The new Ray-Ban Meta 20.0 update brought more changes than the official release notes admitted, and as someone who uses these glasses every day as a blind creator, I wanted to break down what actually matters. This is especially important for anyone still on the Gen 1 model, because this update quietly showed just how far Meta is pushing users toward Gen 2.
The biggest improvement for me is that slow motion and hyperlapse finally work on both Gen 1 and Gen 2. That matters because a feature like hyperlapse lets me walk around, capture the moment, and still keep listening to music or an audiobook since hyperlapse does not record audio. For workflow, that means I can stay focused and stay in motion without losing my rhythm. Slow motion being available on Gen 1 also brings new creative possibilities without upgrading hardware.
But we have to be honest. Gen 1 users are starting to get left behind. The five minute recording limit still stays exclusive to Gen 2, and that affects creators who record longer clips or rely on the glasses for hands-free filming. When you create content the way I do, every limitation shows up in your workflow fast. This update also reminds us that Meta now has to support multiple devices at once, and Gen 1 is slowly getting less attention.

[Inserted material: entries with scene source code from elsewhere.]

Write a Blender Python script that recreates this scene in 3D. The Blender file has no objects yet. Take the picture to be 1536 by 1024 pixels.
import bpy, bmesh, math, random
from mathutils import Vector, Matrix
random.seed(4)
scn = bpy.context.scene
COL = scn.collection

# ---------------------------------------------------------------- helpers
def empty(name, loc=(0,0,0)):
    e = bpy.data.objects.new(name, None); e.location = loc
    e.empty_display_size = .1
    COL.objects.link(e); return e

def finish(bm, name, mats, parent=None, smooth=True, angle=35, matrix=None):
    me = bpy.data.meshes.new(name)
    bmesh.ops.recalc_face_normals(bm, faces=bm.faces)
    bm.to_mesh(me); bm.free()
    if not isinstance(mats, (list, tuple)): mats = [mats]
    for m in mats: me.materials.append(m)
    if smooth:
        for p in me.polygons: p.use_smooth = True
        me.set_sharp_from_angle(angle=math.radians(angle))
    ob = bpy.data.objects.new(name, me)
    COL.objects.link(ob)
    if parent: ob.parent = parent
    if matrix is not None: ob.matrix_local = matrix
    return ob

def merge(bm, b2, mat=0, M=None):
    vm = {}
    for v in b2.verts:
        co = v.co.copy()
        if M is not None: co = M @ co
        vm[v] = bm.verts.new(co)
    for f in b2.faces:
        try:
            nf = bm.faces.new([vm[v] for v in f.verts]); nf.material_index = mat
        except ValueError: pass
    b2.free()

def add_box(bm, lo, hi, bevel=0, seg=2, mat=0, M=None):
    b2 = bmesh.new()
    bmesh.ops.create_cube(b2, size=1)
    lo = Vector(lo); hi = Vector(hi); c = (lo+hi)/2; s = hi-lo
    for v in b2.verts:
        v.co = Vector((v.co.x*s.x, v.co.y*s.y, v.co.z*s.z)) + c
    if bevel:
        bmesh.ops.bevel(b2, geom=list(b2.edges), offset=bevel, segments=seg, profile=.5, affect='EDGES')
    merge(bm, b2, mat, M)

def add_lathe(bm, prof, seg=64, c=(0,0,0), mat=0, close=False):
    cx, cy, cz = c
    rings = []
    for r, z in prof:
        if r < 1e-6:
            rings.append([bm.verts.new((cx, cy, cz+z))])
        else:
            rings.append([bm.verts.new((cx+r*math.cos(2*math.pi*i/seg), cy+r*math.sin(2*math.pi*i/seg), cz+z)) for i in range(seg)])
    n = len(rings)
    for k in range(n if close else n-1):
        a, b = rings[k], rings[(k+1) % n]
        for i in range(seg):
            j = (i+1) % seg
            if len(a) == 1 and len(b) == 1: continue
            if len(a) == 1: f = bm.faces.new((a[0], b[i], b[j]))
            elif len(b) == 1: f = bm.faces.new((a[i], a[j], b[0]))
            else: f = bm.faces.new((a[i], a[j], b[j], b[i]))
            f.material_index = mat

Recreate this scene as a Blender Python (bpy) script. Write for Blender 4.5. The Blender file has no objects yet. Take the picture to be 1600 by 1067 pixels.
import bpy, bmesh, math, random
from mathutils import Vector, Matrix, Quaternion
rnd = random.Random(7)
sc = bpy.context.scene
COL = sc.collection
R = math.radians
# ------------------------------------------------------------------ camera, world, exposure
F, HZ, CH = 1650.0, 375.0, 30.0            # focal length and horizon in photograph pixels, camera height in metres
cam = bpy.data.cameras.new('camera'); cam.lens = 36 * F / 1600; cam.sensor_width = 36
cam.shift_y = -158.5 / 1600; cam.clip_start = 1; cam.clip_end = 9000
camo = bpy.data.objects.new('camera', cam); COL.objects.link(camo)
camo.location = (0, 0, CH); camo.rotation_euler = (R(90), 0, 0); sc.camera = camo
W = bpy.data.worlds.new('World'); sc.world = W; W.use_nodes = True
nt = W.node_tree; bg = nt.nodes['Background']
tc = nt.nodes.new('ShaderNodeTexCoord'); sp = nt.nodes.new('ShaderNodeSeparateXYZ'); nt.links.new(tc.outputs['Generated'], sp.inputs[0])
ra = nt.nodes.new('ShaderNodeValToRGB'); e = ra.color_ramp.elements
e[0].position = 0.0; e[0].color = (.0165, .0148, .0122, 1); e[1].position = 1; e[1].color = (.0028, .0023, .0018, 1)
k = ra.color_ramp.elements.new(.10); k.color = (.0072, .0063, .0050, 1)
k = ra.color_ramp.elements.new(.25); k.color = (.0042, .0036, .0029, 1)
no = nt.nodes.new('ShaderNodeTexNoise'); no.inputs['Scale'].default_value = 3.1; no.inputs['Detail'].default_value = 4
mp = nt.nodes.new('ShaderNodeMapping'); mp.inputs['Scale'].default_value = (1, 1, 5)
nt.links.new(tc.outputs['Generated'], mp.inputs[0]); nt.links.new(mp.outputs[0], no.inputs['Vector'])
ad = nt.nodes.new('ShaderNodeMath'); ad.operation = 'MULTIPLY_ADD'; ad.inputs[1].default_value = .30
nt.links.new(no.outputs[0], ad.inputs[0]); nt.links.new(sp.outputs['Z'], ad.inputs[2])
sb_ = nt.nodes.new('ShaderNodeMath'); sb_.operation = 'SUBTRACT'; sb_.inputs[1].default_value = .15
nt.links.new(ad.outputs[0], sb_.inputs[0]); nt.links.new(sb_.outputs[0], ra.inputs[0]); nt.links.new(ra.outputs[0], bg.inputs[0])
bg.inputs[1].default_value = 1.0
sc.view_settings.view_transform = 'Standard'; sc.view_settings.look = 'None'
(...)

The new app connections layout inside the Meta app is a small but useful improvement. As a blind creator, clarity and organization matter because I navigate everything through a screen reader. Having connected and non-connected apps separated, and seeing what each app is paired with, helps me stay in control of my setup. It also removes the frustration of hunting through settings to disconnect or re-connect something.
The biggest disappointment is still the missing Conversation Focus mode. That feature was announced months ago, and it was supposed to help isolate the voice in front of you and reduce background noise. Features like that are not just upgrades for blind creators. They’re essential tools for independence. Whether you’re at an event, in a loud venue, or recording something on the go, having clearer audio could change the entire experience. The fact that this still has not arrived on either generation says a lot about how slow some of the accessibility-friendly features are rolling out.
Overall, the 20.0 update gives Gen 1 owners a few exciting tools, but it also makes it clear that Meta is steering creators toward the newer hardware. As someone preparing courses for blind users and creators, updates like this are a reminder that we need to track features version by version, not assume both models will grow evenly. The good news is that hyperlapse and slow motion expand what’s possible on Gen 1. The bad news is that the gap between Gen 1 and Gen 2 is becoming more obvious every month.